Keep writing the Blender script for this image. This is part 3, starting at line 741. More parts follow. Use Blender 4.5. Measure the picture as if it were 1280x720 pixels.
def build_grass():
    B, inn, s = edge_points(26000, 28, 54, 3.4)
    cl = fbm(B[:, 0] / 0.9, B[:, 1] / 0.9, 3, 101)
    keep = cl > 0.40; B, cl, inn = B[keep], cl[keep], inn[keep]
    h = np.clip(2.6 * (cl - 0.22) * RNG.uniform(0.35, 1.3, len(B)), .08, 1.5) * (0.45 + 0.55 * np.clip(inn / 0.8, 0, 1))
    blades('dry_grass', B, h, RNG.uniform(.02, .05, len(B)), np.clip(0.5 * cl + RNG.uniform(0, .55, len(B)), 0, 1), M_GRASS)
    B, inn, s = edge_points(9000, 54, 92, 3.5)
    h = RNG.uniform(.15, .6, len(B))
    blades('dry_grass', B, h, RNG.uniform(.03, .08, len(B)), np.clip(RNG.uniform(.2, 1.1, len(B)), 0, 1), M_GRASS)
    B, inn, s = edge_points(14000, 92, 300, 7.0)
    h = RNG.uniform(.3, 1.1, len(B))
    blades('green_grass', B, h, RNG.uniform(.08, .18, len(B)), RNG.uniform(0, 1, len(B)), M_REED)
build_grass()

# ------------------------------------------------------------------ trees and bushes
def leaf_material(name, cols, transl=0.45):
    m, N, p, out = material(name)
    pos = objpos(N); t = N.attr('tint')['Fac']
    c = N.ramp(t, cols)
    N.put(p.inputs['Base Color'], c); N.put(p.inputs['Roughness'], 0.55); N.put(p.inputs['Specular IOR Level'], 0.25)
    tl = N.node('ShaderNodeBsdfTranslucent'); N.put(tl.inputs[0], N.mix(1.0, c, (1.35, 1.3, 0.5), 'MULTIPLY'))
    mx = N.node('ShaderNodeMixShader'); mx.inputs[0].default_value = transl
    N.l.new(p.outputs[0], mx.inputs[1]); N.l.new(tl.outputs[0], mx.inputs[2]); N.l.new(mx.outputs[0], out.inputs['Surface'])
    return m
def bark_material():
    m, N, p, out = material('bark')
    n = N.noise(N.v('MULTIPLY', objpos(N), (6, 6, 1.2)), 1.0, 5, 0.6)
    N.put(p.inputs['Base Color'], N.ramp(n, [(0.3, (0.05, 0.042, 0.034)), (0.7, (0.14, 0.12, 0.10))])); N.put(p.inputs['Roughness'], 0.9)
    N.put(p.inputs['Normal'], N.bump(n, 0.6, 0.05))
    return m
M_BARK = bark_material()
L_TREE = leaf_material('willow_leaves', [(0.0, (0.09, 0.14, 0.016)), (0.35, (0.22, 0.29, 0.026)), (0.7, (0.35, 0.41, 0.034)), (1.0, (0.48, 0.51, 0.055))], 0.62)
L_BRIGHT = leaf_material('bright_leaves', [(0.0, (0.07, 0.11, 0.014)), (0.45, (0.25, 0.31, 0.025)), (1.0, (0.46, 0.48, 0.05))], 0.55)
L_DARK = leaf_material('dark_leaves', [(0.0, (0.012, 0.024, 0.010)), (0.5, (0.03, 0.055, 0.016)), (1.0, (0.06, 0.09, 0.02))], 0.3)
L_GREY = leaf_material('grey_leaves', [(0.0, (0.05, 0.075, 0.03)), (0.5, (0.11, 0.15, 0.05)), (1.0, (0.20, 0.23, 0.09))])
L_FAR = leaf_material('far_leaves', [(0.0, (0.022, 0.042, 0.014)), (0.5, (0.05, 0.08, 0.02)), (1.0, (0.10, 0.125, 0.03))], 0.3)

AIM
Write out the full listing exactly as given.

THE SOLUTION
Keep writing the Blender script for this image. This is part 3, starting at line 741. More parts follow. Use Blender 4.5. Measure the picture as if it were 1280x720 pixels.
def build_grass():
    B, inn, s = edge_points(26000, 28, 54, 3.4)
    cl = fbm(B[:, 0] / 0.9, B[:, 1] / 0.9, 3, 101)
    keep = cl > 0.40; B, cl, inn = B[keep], cl[keep], inn[keep]
    h = np.clip(2.6 * (cl - 0.22) * RNG.uniform(0.35, 1.3, len(B)), .08, 1.5) * (0.45 + 0.55 * np.clip(inn / 0.8, 0, 1))
    blades('dry_grass', B, h, RNG.uniform(.02, .05, len(B)), np.clip(0.5 * cl + RNG.uniform(0, .55, len(B)), 0, 1), M_GRASS)
    B, inn, s = edge_points(9000, 54, 92, 3.5)
    h = RNG.uniform(.15, .6, len(B))
    blades('dry_grass', B, h, RNG.uniform(.03, .08, len(B)), np.clip(RNG.uniform(.2, 1.1, len(B)), 0, 1), M_GRASS)
    B, inn, s = edge_points(14000, 92, 300, 7.0)
    h = RNG.uniform(.3, 1.1, len(B))
    blades('green_grass', B, h, RNG.uniform(.08, .18, len(B)), RNG.uniform(0, 1, len(B)), M_REED)
build_grass()

# ------------------------------------------------------------------ trees and bushes
def leaf_material(name, cols, transl=0.45):
    m, N, p, out = material(name)
    pos = objpos(N); t = N.attr('tint')['Fac']
    c = N.ramp(t, cols)
    N.put(p.inputs['Base Color'], c); N.put(p.inputs['Roughness'], 0.55); N.put(p.inputs['Specular IOR Level'], 0.25)
    tl = N.node('ShaderNodeBsdfTranslucent'); N.put(tl.inputs[0], N.mix(1.0, c, (1.35, 1.3, 0.5), 'MULTIPLY'))
    mx = N.node('ShaderNodeMixShader'); mx.inputs[0].default_value = transl
    N.l.new(p.outputs[0], mx.inputs[1]); N.l.new(tl.outputs[0], mx.inputs[2]); N.l.new(mx.outputs[0], out.inputs['Surface'])
    return m
def bark_material():
    m, N, p, out = material('bark')
    n = N.noise(N.v('MULTIPLY', objpos(N), (6, 6, 1.2)), 1.0, 5, 0.6)
    N.put(p.inputs['Base Color'], N.ramp(n, [(0.3, (0.05, 0.042, 0.034)), (0.7, (0.14, 0.12, 0.10))])); N.put(p.inputs['Roughness'], 0.9)
    N.put(p.inputs['Normal'], N.bump(n, 0.6, 0.05))
    return m
M_BARK = bark_material()
L_TREE = leaf_material('willow_leaves', [(0.0, (0.09, 0.14, 0.016)), (0.35, (0.22, 0.29, 0.026)), (0.7, (0.35, 0.41, 0.034)), (1.0, (0.48, 0.51, 0.055))], 0.62)
L_BRIGHT = leaf_material('bright_leaves', [(0.0, (0.07, 0.11, 0.014)), (0.45, (0.25, 0.31, 0.025)), (1.0, (0.46, 0.48, 0.05))], 0.55)
L_DARK = leaf_material('dark_leaves', [(0.0, (0.012, 0.024, 0.010)), (0.5, (0.03, 0.055, 0.016)), (1.0, (0.06, 0.09, 0.02))], 0.3)
L_GREY = leaf_material('grey_leaves', [(0.0, (0.05, 0.075, 0.03)), (0.5, (0.11, 0.15, 0.05)), (1.0, (0.20, 0.23, 0.09))])
L_FAR = leaf_material('far_leaves', [(0.0, (0.022, 0.042, 0.014)), (0.5, (0.05, 0.08, 0.02)), (1.0, (0.10, 0.125, 0.03))], 0.3)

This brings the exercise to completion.